I can only think of one logical reason to post such information, and that is the influence a strongly motivated passenger can have over a pilot's decision making, during a critical moment in a flight.

I recall the Gulfstream G-III crash at Aspen in March 2001, when a charter customer sitting in the cockpit, pressed the pilot into attempting a landing in very bad weather, when his judgement should have told him otherwise. The pilot was pressured by the charter customer into a must land "press-on-itis" that got all aboard killed, when the pilot continued the approach below the MDH and still didn't have the runway in site, and when all other indications were telling him that a legal safe landing was a low probability in the prevailing conditions.

All I know is that the decision of the Seneca pilot to attempt a go-around at 5ft altitude, when all other indications should have been telling him that a safe landing was very to extremely likely, is baffling to say the least.

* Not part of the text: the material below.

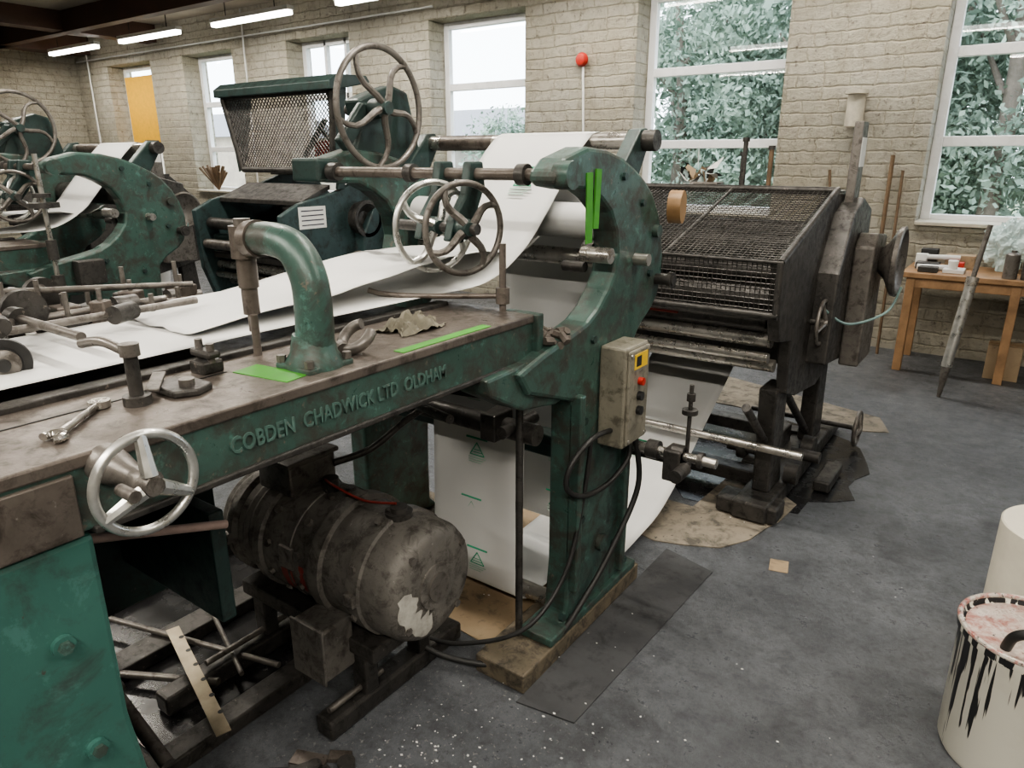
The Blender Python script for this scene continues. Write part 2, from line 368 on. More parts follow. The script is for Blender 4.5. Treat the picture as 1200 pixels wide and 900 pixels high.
# ---------------------------------------------------------------- outside
box(None,'ground_outside',(-60,30),(7.3,60),(-.6,-.5),plain('outside_ground',(.12,.15,.08),.9),0)
def leafmat():
    m,nt,b=newmat('tree_leaves')
    tc=nd(nt,'ShaderNodeTexCoord').outputs['Object'];n=noise_n(nt,tc,1.3,6,.65)
    nt.links.new(ramp(nt,n,[(.3,(.13,.19,.15)),(.7,(.38,.46,.37))]),b.inputs['Base Color']);b.inputs['Roughness'].default_value=.7  # leaves paled: haze and glass reflection are put into their colour
    return m
LEAF=leafmat();BARK=plain('bark',(.2,.17,.14),.9)
def tree(x,y,h,R,n,low=.05,ls=1):
    t=G('leafy_tree',(x,y,0));tube(t,'trunk',[(x,y,-.5),(x+.1,y,h*.4),(x-.1,y,h*.8)],.16,BARK,r2=.06)
    cyls(t,'branches',[((x,y,h*(.3+.1*k)),(x+math.cos(k*2.1)*R*.7,y+math.sin(k*2.1)*R*.6,h*(.5+.11*k)),.05,.015,8) for k in range(5)],BARK)
    vs=[];fs=[];cl=[(x+random.uniform(-R,R)*.9,y+random.uniform(-R,R)*.6,h*random.uniform(low,1)) for _ in range(46)]
    ga=random.gauss
    for i in range(n):
        c=cl[random.randrange(46)];dx,dy,dz=ga(0,1),ga(0,1),ga(0,1);q=random.uniform(.2,1)*R*.42/math.sqrt(dx*dx+dy*dy+dz*dz)
        px_,py_,pz_=c[0]+dx*q,c[1]+dy*q,c[2]+dz*q
        s=random.uniform(.022,.042)*ls
        a=(ga(0,s),ga(0,s),ga(0,s));b_=(ga(0,s*.7),ga(0,s*.7),ga(0,s*.7));o=len(vs)
        vs+=[(px_-a[0],py_-a[1],pz_-a[2]),(px_+b_[0],py_+b_[1],pz_+b_[2]),(px_+a[0],py_+a[1],pz_+a[2]),(px_-b_[0],py_-b_[1],pz_-b_[2])];fs.append((o,o+1,o+2,o+3))
    me=bpy.data.meshes.new('leaves');me.from_pydata(vs,[],fs);me.materials.append(LEAF)
    ob=bpy.data.objects.new('leaves',me);C.objects.link(ob);ob.parent=t;ob.matrix_parent_inverse=Matrix.Translation(-t.location)
for q in ((-5.6,13,5.2,1.9,26000),(-3.0,13,4.8,1.9,28000),(-.6,12.2,6.0,1.8,32000),(1.8,12.5,6.2,1.8,26000)): tree(*q)
for q in ((-1.6,16.5,7,2.6,18000,.05,2.2),(-6,17,5.2,2.4,13000,.05,2.2),(2.6,17,7,2.6,15000,.05,2.2),(-11,16,2.4,1.5,8000)): tree(*q)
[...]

Again, I'm still torn about whether to leave the personal information in the post or to delete it, however it might be possible that he was influenced by a passenger to attempt the go-around.

I've noticed that undue influence by a passenger, that causes a pilot to make a bad decision leading to an accident, is rare, but is a factor in a certain number of accidents. In the end as we all know, the accident investigators are in the absolute best position to make a determination as to the probable cause of this accident. However we're all here just trying to learn something from this tragic accident, and like the investigators, we learn by looking at it from a variety of different angles.